■ **Exercise objective**: Take the lines from the top down to and including the one with "PI = math.pi" and repeat them exactly. Omit images.

■ **Dataset content**:
------------------------

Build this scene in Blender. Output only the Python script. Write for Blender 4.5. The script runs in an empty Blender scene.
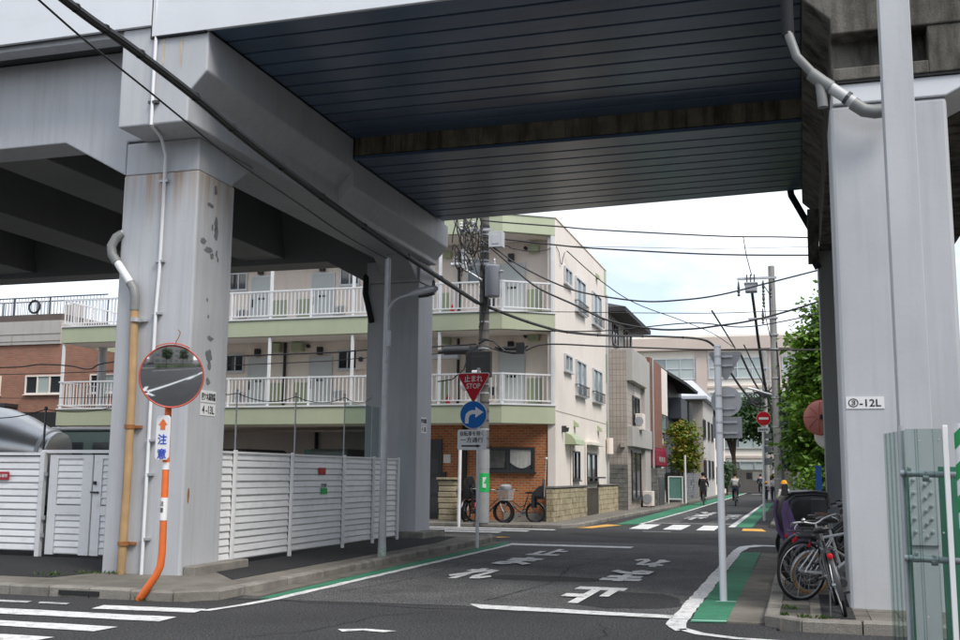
import bpy, bmesh, math, random
from mathutils import Vector, Matrix, Euler
random.seed(7)
R = math.radians
SC = bpy.context.scene
COL = SC.collection
PI = math.pi

# ---------------------------------------------------------------- camera
cd = bpy.data.cameras.new("camera"); CAM = bpy.data.objects.new("camera", cd); COL.objects.link(CAM)
cd.sensor_width = 36.0; cd.sensor_fit = 'HORIZONTAL'; cd.lens = 1054.7 / 960 * 36
cd.clip_start = 0.1; cd.clip_end = 2000
yaw, pit, rol = R(-16.834), R(8.30), R(0.47)
f_ = Vector((math.sin(yaw) * math.cos(pit), math.cos(yaw) * math.cos(pit), math.sin(pit)))
r_ = Vector((math.cos(yaw), -math.sin(yaw), 0)); u_ = r_.cross(f_)
r2 = r_ * math.cos(rol) + u_ * math.sin(rol); u2 = u_ * math.cos(rol) - r_ * math.sin(rol)
mw = Matrix((r2, u2, -f_)).transposed().to_4x4(); mw.translation = (0, 0, 1.6)
CAM.matrix_world = mw
SC.camera = CAM

# ---------------------------------------------------------------- sky, sun, exposure
SUN_EL, SUN_AZ = R(52), R(125)          # azimuth clockwise from +Y (north)
w = bpy.data.worlds.new("World"); SC.world = w; w.use_nodes = True
nt = w.node_tree; nt.nodes.clear()
def wn(t, **k):
    n = nt.nodes.new(t)
    for a, b in k.items(): setattr(n, a, b)
    return n
out = wn('ShaderNodeOutputWorld'); bg = wn('ShaderNodeBackground'); bg.inputs['Strength'].default_value = 0.12
sky = wn('ShaderNodeTexSky', sky_type='NISHITA', sun_disc=False, sun_elevation=SUN_EL, sun_rotation=SUN_AZ)
tc = wn('ShaderNodeTexCoord'); mp = wn('ShaderNodeMapping'); mp.inputs['Scale'].default_value = (1, 1, 2.4); mp.inputs['Location'].default_value = (.9, 3.81, 5.21)
nz = wn('ShaderNodeTexNoise'); nz.inputs['Scale'].default_value = 2.6; nz.inputs['Detail'].default_value = 7; nz.inputs['Roughness'].default_value = 0.55
rp = wn('ShaderNodeValToRGB'); rp.color_ramp.elements[0].position = 0.44; rp.color_ramp.elements[1].position = 0.62
mix = wn('ShaderNodeMix', data_type='RGBA')
n2 = wn('ShaderNodeTexNoise'); n2.inputs['Scale'].default_value = 5; n2.inputs['Detail'].default_value = 5
rc = wn('ShaderNodeValToRGB'); rc.color_ramp.elements[0].color = (5.9, 6.1, 6.4, 1); rc.color_ramp.elements[1].color = (9.2, 9.2, 9.2, 1)
rc.color_ramp.elements[0].position = .3; rc.color_ramp.elements[1].position = .7
L = nt.links.new
L(tc.outputs['Generated'], mp.inputs['Vector']); L(mp.outputs[0], nz.inputs['Vector']); L(mp.outputs[0], n2.inputs['Vector'])
L(nz.outputs['Fac'], rp.inputs['Fac']); L(n2.outputs['Fac'], rc.inputs['Fac'])
bl = wn('ShaderNodeMix', data_type='RGBA', blend_type='ADD'); bl.inputs[0].default_value = 1; bl.inputs[7].default_value = (2.7, 3.0, 3.5, 1)
dm_ = wn('ShaderNodeVectorMath', operation='SCALE'); dm_.inputs['Scale'].default_value = .42; L(sky.outputs[0], dm_.inputs[0]); L(dm_.outputs[0], bl.inputs[6]); L(bl.outputs[2], mix.inputs[6]); L(rc.outputs[0], mix.inputs[7]); L(rp.outputs[0], mix.inputs[0])
L(mix.outputs[2], bg.inputs['Color']); L(bg.outputs[0], out.inputs['Surface'])
sl = bpy.data.lights.new("sun", 'SUN'); sl.energy = 2.0; sl.angle = R(24); sl.color = (1, .96, .9)
so = bpy.data.objects.new("sun", sl); COL.objects.link(so)
so.rotation_euler = Euler((PI / 2 - SUN_EL, 0, PI - SUN_AZ), 'XYZ')
SC.view_settings.view_transform = 'Standard'; SC.view_settings.look = 'None'
SC.view_settings.exposure = 0.78; SC.view_settings.gamma = 1
SC.cycles.max_bounces = 8; SC.cycles.transparent_max_bounces = 12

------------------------

■ **Output for this exercise**:
Build this scene in Blender. Output only the Python script. Write for Blender 4.5. The script runs in an empty Blender scene.
import bpy, bmesh, math, random
from mathutils import Vector, Matrix, Euler
random.seed(7)
R = math.radians
SC = bpy.context.scene
COL = SC.collection
PI = math.pi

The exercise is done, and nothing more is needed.